PROBLEM
Repeat the listing below word for word, stopping after the line that contains "return np.array(V), np.array(Q), np.array(Tt)".

** start of DATASET EXCERPT **

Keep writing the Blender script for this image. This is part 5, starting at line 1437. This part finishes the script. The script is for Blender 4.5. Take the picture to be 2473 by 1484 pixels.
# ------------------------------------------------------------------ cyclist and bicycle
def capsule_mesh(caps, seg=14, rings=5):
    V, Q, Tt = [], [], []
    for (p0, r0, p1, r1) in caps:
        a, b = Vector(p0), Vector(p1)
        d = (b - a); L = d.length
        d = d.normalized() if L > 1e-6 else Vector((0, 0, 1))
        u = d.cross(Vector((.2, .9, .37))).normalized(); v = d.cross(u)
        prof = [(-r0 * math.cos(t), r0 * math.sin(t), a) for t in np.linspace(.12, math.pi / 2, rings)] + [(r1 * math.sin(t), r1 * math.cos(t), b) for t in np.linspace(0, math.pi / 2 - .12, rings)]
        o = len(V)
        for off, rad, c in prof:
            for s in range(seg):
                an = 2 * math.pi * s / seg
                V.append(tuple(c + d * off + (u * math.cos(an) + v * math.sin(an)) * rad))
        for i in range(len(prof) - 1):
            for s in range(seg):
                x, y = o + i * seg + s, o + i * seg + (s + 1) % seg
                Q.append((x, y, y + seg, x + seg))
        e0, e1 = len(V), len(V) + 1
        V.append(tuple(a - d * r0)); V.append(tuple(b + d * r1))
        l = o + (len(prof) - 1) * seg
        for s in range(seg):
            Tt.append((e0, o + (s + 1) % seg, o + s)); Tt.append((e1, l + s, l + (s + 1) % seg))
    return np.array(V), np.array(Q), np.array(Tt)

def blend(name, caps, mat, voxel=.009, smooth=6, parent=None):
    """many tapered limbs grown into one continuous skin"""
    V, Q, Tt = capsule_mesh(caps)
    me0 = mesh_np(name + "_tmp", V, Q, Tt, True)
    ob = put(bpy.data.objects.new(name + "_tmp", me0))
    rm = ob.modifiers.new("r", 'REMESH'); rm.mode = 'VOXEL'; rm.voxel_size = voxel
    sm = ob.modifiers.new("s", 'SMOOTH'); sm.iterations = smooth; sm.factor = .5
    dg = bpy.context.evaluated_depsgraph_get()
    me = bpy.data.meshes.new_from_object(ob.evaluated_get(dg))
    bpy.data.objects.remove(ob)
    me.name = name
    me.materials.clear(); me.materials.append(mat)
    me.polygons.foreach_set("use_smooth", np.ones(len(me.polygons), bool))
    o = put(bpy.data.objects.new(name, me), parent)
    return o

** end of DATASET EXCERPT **

ANSWER
Keep writing the Blender script for this image. This is part 5, starting at line 1437. This part finishes the script. The script is for Blender 4.5. Take the picture to be 2473 by 1484 pixels.
# ------------------------------------------------------------------ cyclist and bicycle
def capsule_mesh(caps, seg=14, rings=5):
    V, Q, Tt = [], [], []
    for (p0, r0, p1, r1) in caps:
        a, b = Vector(p0), Vector(p1)
        d = (b - a); L = d.length
        d = d.normalized() if L > 1e-6 else Vector((0, 0, 1))
        u = d.cross(Vector((.2, .9, .37))).normalized(); v = d.cross(u)
        prof = [(-r0 * math.cos(t), r0 * math.sin(t), a) for t in np.linspace(.12, math.pi / 2, rings)] + [(r1 * math.sin(t), r1 * math.cos(t), b) for t in np.linspace(0, math.pi / 2 - .12, rings)]
        o = len(V)
        for off, rad, c in prof:
            for s in range(seg):
                an = 2 * math.pi * s / seg
                V.append(tuple(c + d * off + (u * math.cos(an) + v * math.sin(an)) * rad))
        for i in range(len(prof) - 1):
            for s in range(seg):
                x, y = o + i * seg + s, o + i * seg + (s + 1) % seg
                Q.append((x, y, y + seg, x + seg))
        e0, e1 = len(V), len(V) + 1
        V.append(tuple(a - d * r0)); V.append(tuple(b + d * r1))
        l = o + (len(prof) - 1) * seg
        for s in range(seg):
            Tt.append((e0, o + (s + 1) % seg, o + s)); Tt.append((e1, l + s, l + (s + 1) % seg))
    return np.array(V), np.array(Q), np.array(Tt)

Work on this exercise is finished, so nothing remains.